START
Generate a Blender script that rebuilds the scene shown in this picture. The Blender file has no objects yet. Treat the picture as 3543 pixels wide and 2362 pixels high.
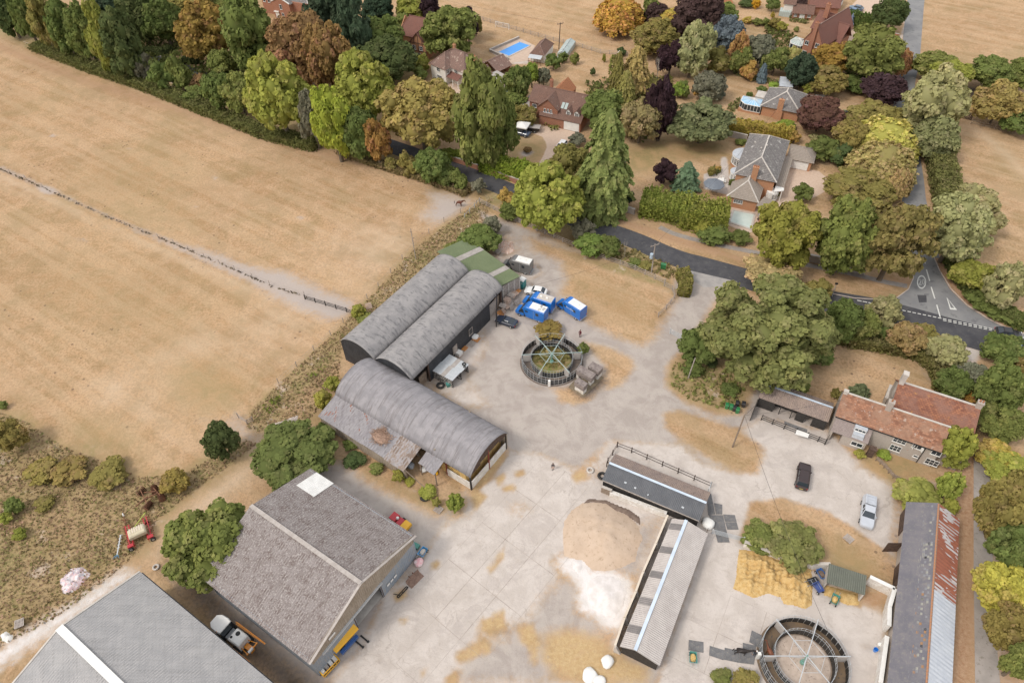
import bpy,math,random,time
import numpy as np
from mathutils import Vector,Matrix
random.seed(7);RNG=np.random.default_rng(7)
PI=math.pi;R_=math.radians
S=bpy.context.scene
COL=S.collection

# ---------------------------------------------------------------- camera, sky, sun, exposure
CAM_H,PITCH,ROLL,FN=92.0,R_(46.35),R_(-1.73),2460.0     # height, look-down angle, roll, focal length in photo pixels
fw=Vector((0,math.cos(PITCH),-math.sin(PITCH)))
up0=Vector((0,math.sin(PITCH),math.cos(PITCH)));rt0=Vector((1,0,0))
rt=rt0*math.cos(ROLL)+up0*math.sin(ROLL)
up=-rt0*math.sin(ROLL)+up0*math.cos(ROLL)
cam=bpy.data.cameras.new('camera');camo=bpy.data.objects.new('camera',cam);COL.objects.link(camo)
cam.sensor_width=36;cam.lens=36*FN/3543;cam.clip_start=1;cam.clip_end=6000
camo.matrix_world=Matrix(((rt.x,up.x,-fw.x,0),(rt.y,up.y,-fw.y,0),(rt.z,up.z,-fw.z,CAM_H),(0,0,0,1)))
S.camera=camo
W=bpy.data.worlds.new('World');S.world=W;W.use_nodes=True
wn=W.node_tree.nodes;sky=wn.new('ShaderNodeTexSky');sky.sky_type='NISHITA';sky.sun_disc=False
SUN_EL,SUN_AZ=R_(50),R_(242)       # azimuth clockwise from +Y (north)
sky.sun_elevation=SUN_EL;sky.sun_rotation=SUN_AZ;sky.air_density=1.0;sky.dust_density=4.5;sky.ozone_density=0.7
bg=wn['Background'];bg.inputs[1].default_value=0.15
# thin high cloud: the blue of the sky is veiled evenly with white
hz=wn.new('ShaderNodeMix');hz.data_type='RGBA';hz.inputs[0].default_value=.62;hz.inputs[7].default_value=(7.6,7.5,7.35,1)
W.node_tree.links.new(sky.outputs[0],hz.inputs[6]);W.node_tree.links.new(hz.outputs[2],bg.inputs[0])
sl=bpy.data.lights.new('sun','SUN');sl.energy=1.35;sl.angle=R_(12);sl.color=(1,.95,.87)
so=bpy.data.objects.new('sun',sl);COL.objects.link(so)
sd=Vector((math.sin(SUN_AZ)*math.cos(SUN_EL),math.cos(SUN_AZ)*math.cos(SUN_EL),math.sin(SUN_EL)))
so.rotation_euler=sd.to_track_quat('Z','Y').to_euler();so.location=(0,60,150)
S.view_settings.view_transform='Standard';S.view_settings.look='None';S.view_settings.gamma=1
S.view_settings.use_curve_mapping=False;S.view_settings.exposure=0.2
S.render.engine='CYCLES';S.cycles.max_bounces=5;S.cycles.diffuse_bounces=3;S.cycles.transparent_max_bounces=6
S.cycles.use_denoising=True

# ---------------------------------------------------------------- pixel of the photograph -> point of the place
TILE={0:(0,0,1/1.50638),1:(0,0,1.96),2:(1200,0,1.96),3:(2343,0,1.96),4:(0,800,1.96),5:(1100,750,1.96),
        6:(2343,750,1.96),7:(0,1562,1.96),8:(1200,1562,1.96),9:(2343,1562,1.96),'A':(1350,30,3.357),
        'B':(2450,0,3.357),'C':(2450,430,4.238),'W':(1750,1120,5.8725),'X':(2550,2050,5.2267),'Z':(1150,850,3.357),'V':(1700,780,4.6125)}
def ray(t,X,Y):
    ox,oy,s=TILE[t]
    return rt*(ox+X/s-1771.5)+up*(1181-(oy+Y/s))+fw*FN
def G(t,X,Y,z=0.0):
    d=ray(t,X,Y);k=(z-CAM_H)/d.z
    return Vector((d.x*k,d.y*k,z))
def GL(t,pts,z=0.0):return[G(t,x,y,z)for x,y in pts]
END
START
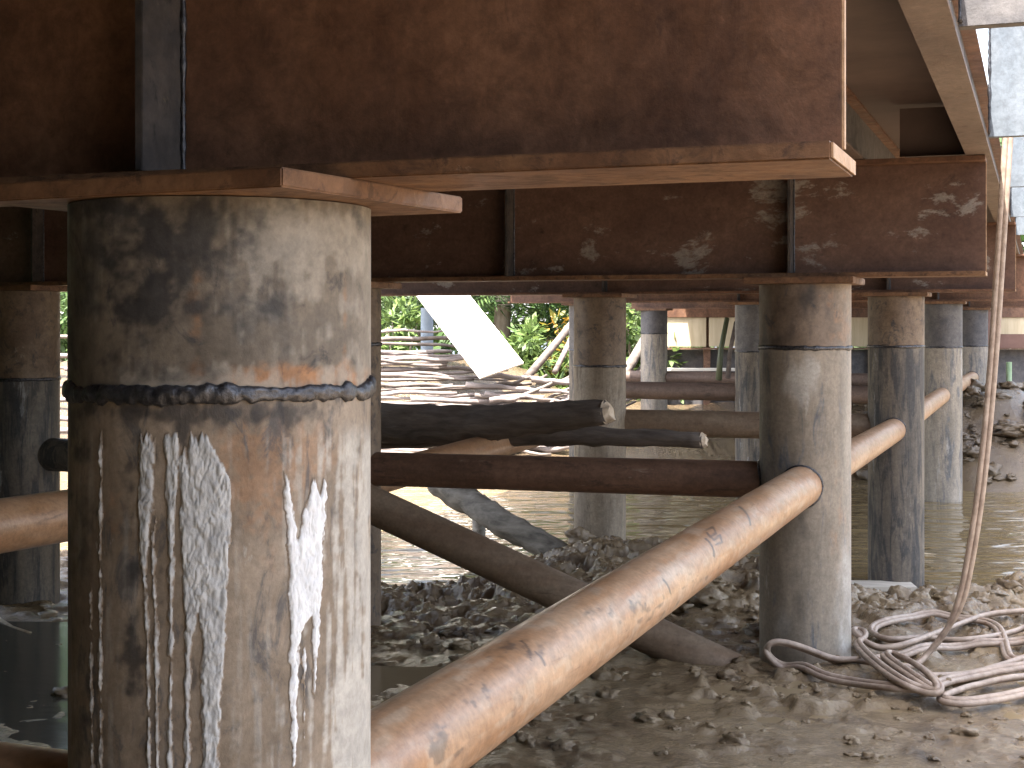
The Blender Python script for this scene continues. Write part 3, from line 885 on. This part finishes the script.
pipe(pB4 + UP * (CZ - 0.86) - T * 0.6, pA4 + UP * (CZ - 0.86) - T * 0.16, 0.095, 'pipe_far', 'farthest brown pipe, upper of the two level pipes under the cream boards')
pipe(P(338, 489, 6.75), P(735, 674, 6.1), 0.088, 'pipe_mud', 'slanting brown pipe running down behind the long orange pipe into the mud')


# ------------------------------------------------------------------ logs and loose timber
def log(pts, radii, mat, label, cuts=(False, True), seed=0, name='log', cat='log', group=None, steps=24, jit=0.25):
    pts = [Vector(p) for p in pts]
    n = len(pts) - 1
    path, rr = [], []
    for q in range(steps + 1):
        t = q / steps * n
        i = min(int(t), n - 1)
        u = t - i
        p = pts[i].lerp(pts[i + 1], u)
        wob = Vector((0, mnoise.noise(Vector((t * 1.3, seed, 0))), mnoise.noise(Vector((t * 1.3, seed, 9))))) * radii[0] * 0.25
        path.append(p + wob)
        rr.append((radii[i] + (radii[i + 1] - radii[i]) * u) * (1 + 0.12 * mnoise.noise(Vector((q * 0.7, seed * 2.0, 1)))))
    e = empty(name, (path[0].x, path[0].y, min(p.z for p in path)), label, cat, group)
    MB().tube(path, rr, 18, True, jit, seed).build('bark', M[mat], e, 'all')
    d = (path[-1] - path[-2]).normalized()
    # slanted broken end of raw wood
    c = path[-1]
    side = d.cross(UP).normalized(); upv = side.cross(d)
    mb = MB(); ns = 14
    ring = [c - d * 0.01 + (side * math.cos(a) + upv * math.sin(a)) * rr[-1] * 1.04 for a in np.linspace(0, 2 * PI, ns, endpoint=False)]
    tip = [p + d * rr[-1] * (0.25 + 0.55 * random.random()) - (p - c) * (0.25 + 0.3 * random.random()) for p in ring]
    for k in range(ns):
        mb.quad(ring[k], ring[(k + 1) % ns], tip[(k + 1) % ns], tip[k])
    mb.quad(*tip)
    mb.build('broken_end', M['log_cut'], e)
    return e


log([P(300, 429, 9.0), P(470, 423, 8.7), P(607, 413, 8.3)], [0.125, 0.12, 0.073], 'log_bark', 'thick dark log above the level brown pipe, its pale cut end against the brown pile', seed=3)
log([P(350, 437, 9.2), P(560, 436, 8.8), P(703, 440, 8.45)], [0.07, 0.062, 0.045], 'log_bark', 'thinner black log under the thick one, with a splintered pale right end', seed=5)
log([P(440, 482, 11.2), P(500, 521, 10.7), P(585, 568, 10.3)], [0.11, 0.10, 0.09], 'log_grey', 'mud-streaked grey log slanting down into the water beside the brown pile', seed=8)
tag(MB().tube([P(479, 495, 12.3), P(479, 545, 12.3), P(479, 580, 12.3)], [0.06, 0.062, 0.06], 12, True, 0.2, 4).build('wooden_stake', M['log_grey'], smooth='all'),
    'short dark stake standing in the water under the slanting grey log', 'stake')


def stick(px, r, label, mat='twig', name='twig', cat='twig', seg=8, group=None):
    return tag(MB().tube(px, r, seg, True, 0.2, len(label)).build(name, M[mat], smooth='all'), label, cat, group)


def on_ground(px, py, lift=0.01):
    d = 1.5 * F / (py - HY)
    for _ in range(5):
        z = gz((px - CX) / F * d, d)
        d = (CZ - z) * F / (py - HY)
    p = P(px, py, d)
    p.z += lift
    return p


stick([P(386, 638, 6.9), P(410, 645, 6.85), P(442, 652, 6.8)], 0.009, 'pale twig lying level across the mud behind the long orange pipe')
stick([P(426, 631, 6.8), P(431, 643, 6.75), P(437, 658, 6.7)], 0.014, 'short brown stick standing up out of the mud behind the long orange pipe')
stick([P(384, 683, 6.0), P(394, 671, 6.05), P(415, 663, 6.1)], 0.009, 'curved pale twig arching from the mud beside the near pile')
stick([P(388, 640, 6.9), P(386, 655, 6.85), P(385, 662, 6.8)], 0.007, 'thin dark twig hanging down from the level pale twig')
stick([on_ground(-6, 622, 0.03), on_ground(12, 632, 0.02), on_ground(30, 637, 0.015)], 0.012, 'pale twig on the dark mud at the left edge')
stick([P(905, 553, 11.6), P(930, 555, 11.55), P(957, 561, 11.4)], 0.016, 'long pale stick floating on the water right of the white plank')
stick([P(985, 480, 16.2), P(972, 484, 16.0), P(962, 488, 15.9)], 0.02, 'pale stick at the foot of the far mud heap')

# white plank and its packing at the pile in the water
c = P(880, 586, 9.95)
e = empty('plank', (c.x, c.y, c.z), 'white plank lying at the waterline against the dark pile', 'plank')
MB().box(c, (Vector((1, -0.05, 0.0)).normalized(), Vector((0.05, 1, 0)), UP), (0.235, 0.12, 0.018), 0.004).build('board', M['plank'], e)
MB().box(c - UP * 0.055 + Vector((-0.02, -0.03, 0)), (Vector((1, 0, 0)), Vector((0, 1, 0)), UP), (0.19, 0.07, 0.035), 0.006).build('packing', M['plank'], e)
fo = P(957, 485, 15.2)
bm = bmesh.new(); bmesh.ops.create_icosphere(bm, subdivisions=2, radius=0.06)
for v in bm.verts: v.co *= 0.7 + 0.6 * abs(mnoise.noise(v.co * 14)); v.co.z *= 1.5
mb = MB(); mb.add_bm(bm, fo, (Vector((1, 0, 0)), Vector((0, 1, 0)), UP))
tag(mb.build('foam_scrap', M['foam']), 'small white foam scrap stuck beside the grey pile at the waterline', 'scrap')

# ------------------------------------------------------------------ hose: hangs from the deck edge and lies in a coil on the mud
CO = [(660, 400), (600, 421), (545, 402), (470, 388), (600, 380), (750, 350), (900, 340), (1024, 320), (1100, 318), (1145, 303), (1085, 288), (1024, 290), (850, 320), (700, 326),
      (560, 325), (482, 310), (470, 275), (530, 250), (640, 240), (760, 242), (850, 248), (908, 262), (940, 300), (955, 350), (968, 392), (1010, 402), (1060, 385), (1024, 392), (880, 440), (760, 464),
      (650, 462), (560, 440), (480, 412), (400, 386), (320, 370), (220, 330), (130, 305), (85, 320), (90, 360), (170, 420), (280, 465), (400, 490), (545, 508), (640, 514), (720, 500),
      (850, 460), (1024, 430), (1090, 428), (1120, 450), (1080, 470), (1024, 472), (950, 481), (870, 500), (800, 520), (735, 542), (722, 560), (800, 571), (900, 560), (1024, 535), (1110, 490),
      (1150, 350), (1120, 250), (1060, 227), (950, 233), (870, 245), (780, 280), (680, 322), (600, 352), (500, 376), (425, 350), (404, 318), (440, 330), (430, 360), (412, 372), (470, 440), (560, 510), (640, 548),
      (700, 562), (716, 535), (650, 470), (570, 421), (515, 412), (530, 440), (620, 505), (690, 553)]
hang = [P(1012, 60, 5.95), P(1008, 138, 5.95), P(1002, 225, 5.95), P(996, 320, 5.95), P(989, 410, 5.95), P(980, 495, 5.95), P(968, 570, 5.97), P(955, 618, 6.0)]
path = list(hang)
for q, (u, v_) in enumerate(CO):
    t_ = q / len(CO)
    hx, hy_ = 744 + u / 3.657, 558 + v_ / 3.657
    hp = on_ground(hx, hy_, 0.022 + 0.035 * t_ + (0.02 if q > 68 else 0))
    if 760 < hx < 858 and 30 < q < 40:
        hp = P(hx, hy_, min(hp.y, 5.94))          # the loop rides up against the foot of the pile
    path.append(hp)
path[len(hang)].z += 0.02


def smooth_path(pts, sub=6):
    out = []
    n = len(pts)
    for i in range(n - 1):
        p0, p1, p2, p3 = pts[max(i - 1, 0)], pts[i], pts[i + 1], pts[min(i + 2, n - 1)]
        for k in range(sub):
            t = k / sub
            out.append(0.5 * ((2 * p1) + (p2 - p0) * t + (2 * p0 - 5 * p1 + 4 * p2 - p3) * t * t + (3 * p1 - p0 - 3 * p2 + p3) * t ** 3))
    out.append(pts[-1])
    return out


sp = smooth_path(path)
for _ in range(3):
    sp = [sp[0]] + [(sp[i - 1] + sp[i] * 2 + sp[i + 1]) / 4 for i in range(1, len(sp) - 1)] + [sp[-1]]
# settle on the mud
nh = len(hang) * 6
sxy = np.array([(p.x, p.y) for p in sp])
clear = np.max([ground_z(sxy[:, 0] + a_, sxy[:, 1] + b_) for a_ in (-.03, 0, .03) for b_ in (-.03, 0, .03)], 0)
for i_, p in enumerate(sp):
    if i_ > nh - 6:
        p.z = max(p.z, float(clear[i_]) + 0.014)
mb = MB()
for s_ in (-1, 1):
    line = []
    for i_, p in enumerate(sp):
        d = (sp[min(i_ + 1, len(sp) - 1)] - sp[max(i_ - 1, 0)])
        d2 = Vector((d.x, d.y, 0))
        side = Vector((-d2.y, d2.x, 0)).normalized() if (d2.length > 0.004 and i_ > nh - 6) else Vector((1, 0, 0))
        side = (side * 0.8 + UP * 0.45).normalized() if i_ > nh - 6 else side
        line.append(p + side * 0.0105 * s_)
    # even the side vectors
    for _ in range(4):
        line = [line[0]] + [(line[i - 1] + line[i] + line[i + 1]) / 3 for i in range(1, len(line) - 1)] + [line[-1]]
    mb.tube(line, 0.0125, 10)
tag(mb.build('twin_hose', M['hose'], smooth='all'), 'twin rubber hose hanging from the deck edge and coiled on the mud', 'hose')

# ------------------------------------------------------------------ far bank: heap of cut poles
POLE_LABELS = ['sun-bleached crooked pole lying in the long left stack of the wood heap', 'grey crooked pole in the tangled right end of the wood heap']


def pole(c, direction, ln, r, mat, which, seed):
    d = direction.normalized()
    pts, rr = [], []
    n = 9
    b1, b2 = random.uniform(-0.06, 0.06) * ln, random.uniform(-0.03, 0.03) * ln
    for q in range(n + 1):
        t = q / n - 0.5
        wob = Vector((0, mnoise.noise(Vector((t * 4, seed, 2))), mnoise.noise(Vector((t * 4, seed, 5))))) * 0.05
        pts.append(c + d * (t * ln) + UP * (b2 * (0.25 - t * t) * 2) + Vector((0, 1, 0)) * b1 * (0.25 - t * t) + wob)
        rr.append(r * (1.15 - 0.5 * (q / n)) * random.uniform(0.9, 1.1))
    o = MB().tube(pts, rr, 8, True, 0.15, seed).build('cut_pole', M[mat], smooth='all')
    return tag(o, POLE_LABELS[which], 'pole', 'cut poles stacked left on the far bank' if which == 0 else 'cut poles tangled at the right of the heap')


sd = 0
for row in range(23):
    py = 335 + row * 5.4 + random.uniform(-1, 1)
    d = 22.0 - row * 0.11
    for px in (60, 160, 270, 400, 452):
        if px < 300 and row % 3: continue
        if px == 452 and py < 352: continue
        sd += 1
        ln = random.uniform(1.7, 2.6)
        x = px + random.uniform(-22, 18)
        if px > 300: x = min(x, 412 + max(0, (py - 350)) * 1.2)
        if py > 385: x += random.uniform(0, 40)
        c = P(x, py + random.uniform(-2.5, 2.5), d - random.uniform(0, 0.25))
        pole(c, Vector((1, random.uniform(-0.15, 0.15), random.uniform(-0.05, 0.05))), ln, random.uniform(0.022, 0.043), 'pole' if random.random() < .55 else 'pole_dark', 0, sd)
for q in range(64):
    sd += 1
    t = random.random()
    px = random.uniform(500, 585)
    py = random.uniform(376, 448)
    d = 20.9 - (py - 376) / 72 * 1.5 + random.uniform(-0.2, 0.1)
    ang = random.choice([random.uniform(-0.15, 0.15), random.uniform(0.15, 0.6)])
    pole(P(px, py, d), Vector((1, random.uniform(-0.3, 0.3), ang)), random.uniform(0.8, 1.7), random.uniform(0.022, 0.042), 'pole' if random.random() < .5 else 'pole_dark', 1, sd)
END
EXERCISE INSTRUCTIONS
Your first line is the one with "Generate a Blender", and your last is the one with "COL=S.collection". Copy those and every line between them exactly, without any pictures.

FULL RESPONSE
Generate a Blender script that rebuilds the scene shown in this picture. The Blender file has no objects yet. Treat the picture as 3543 pixels wide and 2362 pixels high.
import bpy,math,random,time
import numpy as np
from mathutils import Vector,Matrix
random.seed(7);RNG=np.random.default_rng(7)
PI=math.pi;R_=math.radians
S=bpy.context.scene
COL=S.collection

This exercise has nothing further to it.